8. Quantization

This matters because deployment constraints are often about latency and memory, not just accuracy. Focus on the simplest quantization path first and on how to compare outputs without pretending they will be identical.

import copy

import torch
from torch import nn

torch.manual_seed(41)

model = nn.Sequential(nn.Linear(16, 32), nn.ReLU(), nn.Linear(32, 4)).eval()
example = torch.randn(8, 16)
float_output = model(example)

8.1. Dynamic quantization

Only the linear layers are quantized here. Activations are quantized dynamically at runtime.

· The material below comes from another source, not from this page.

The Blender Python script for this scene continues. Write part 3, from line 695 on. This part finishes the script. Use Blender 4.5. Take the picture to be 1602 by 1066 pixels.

quantized_model = torch.ao.quantization.quantize_dynamic(copy.deepcopy(model), {nn.Linear}, dtype=torch.qint8)
quantized_output = quantized_model(example)
print(type(quantized_model[0]).__name__)
print(torch.max(torch.abs(float_output - quantized_output)).item())
assert quantized_output.shape == float_output.shape

8.2. Parameter footprint

Quantized weights usually reduce serialized size even when outputs stay numerically close.

float_path = './output/float-model.pt'
quantized_path = './output/quantized-model.pt'
torch.save(model.state_dict(), float_path)
torch.save(quantized_model.state_dict(), quantized_path)
print(float_path, quantized_path)